EXTRACTED ENTRIES start

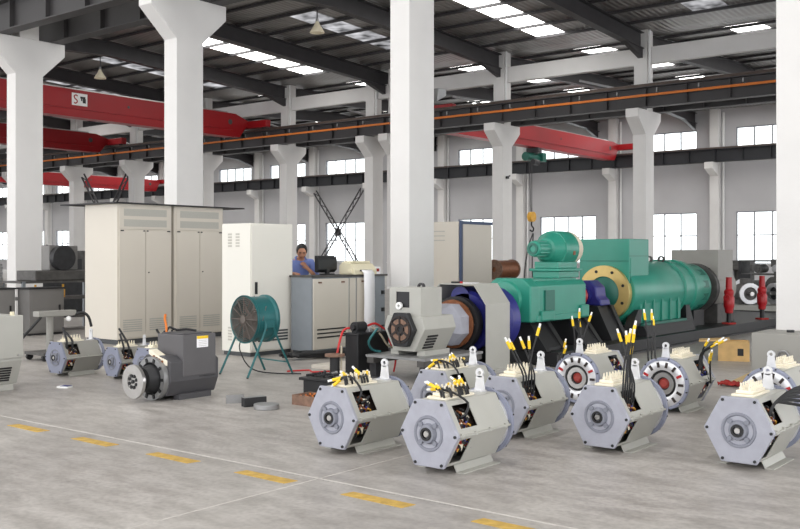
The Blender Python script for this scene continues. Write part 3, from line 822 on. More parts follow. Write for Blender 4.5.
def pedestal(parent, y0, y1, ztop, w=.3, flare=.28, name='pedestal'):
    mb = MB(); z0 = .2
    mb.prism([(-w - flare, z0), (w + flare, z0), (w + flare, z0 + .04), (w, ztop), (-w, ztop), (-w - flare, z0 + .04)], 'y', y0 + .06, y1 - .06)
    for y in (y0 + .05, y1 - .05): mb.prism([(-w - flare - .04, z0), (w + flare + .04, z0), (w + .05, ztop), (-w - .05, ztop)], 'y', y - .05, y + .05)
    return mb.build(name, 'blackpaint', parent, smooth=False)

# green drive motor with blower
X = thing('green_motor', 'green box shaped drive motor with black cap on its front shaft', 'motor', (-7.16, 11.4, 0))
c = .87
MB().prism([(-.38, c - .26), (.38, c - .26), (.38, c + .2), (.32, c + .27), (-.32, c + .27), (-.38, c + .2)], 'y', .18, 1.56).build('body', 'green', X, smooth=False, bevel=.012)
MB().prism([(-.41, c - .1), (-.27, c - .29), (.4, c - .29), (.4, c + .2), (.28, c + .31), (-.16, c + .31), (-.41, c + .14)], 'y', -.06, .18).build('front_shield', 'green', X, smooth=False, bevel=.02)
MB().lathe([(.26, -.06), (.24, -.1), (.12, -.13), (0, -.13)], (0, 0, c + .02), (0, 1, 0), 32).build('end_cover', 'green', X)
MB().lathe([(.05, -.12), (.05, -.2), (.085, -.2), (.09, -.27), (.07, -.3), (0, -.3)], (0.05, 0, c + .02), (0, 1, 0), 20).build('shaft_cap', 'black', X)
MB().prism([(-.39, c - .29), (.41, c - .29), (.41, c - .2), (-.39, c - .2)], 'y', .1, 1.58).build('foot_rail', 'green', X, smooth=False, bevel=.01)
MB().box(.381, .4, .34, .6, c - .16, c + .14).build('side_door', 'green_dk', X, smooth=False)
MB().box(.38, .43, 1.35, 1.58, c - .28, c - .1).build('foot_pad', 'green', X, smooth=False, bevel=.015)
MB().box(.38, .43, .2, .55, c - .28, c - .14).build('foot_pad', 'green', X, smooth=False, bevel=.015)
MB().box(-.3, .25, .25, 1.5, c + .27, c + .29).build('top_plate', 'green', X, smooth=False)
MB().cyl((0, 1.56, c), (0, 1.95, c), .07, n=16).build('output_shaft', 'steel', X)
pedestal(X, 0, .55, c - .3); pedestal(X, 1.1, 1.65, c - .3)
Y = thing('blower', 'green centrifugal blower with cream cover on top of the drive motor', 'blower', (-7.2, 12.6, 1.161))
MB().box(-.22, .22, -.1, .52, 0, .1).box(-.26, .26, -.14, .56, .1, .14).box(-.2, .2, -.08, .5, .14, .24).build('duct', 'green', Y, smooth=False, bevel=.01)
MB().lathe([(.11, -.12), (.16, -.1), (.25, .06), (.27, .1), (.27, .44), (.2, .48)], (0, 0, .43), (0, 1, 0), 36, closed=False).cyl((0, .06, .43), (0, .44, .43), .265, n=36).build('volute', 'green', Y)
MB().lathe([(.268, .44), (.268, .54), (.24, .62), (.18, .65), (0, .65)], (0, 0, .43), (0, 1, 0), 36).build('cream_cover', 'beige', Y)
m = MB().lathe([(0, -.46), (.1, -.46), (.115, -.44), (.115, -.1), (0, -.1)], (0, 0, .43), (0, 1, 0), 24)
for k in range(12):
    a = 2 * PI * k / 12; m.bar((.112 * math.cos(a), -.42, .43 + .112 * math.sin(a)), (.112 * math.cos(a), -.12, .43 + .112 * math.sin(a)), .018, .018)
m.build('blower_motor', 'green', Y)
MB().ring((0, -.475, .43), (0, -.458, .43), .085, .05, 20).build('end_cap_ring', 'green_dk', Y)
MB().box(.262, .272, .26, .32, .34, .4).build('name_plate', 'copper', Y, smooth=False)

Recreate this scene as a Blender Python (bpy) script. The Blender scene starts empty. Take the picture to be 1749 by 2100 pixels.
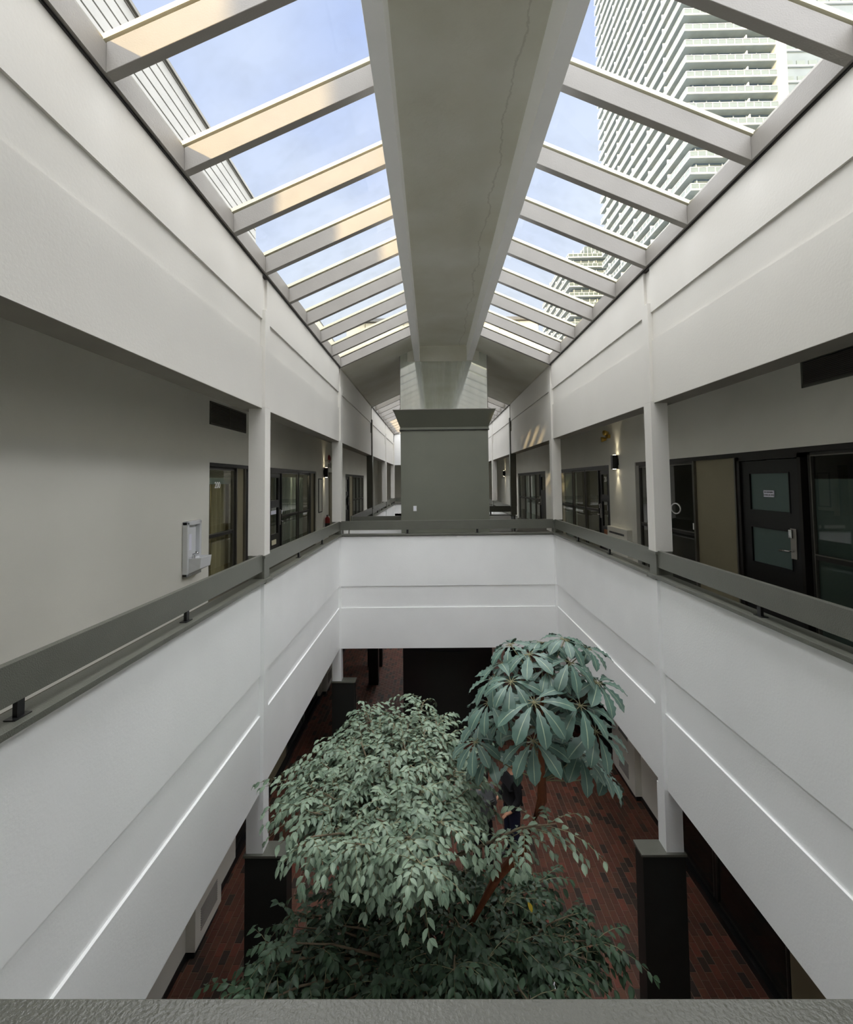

EXTRACTED ENTRIES end

WHAT IS EXPECTED
Output all of the records exactly as they appear above, but not the pictures.

WRITTEN SOLUTION
The Blender Python script for this scene continues. Write part 3, from line 822 on. More parts follow. Write for Blender 4.5.
def pedestal(parent, y0, y1, ztop, w=.3, flare=.28, name='pedestal'):
    mb = MB(); z0 = .2
    mb.prism([(-w - flare, z0), (w + flare, z0), (w + flare, z0 + .04), (w, ztop), (-w, ztop), (-w - flare, z0 + .04)], 'y', y0 + .06, y1 - .06)
    for y in (y0 + .05, y1 - .05): mb.prism([(-w - flare - .04, z0), (w + flare + .04, z0), (w + .05, ztop), (-w - .05, ztop)], 'y', y - .05, y + .05)
    return mb.build(name, 'blackpaint', parent, smooth=False)

# green drive motor with blower
X = thing('green_motor', 'green box shaped drive motor with black cap on its front shaft', 'motor', (-7.16, 11.4, 0))
c = .87
MB().prism([(-.38, c - .26), (.38, c - .26), (.38, c + .2), (.32, c + .27), (-.32, c + .27), (-.38, c + .2)], 'y', .18, 1.56).build('body', 'green', X, smooth=False, bevel=.012)
MB().prism([(-.41, c - .1), (-.27, c - .29), (.4, c - .29), (.4, c + .2), (.28, c + .31), (-.16, c + .31), (-.41, c + .14)], 'y', -.06, .18).build('front_shield', 'green', X, smooth=False, bevel=.02)
MB().lathe([(.26, -.06), (.24, -.1), (.12, -.13), (0, -.13)], (0, 0, c + .02), (0, 1, 0), 32).build('end_cover', 'green', X)
MB().lathe([(.05, -.12), (.05, -.2), (.085, -.2), (.09, -.27), (.07, -.3), (0, -.3)], (0.05, 0, c + .02), (0, 1, 0), 20).build('shaft_cap', 'black', X)
MB().prism([(-.39, c - .29), (.41, c - .29), (.41, c - .2), (-.39, c - .2)], 'y', .1, 1.58).build('foot_rail', 'green', X, smooth=False, bevel=.01)
MB().box(.381, .4, .34, .6, c - .16, c + .14).build('side_door', 'green_dk', X, smooth=False)
MB().box(.38, .43, 1.35, 1.58, c - .28, c - .1).build('foot_pad', 'green', X, smooth=False, bevel=.015)
MB().box(.38, .43, .2, .55, c - .28, c - .14).build('foot_pad', 'green', X, smooth=False, bevel=.015)
MB().box(-.3, .25, .25, 1.5, c + .27, c + .29).build('top_plate', 'green', X, smooth=False)
MB().cyl((0, 1.56, c), (0, 1.95, c), .07, n=16).build('output_shaft', 'steel', X)
pedestal(X, 0, .55, c - .3); pedestal(X, 1.1, 1.65, c - .3)
Y = thing('blower', 'green centrifugal blower with cream cover on top of the drive motor', 'blower', (-7.2, 12.6, 1.161))
MB().box(-.22, .22, -.1, .52, 0, .1).box(-.26, .26, -.14, .56, .1, .14).box(-.2, .2, -.08, .5, .14, .24).build('duct', 'green', Y, smooth=False, bevel=.01)
MB().lathe([(.11, -.12), (.16, -.1), (.25, .06), (.27, .1), (.27, .44), (.2, .48)], (0, 0, .43), (0, 1, 0), 36, closed=False).cyl((0, .06, .43), (0, .44, .43), .265, n=36).build('volute', 'green', Y)
MB().lathe([(.268, .44), (.268, .54), (.24, .62), (.18, .65), (0, .65)], (0, 0, .43), (0, 1, 0), 36).build('cream_cover', 'beige', Y)
m = MB().lathe([(0, -.46), (.1, -.46), (.115, -.44), (.115, -.1), (0, -.1)], (0, 0, .43), (0, 1, 0), 24)
for k in range(12):
    a = 2 * PI * k / 12; m.bar((.112 * math.cos(a), -.42, .43 + .112 * math.sin(a)), (.112 * math.cos(a), -.12, .43 + .112 * math.sin(a)), .018, .018)
m.build('blower_motor', 'green', Y)
MB().ring((0, -.475, .43), (0, -.458, .43), .085, .05, 20).build('end_cap_ring', 'green_dk', Y)
MB().box(.262, .272, .26, .32, .34, .4).build('name_plate', 'copper', Y, smooth=False)

Recreate this scene as a Blender Python (bpy) script. The Blender scene starts empty. Take the picture to be 1749 by 2100 pixels.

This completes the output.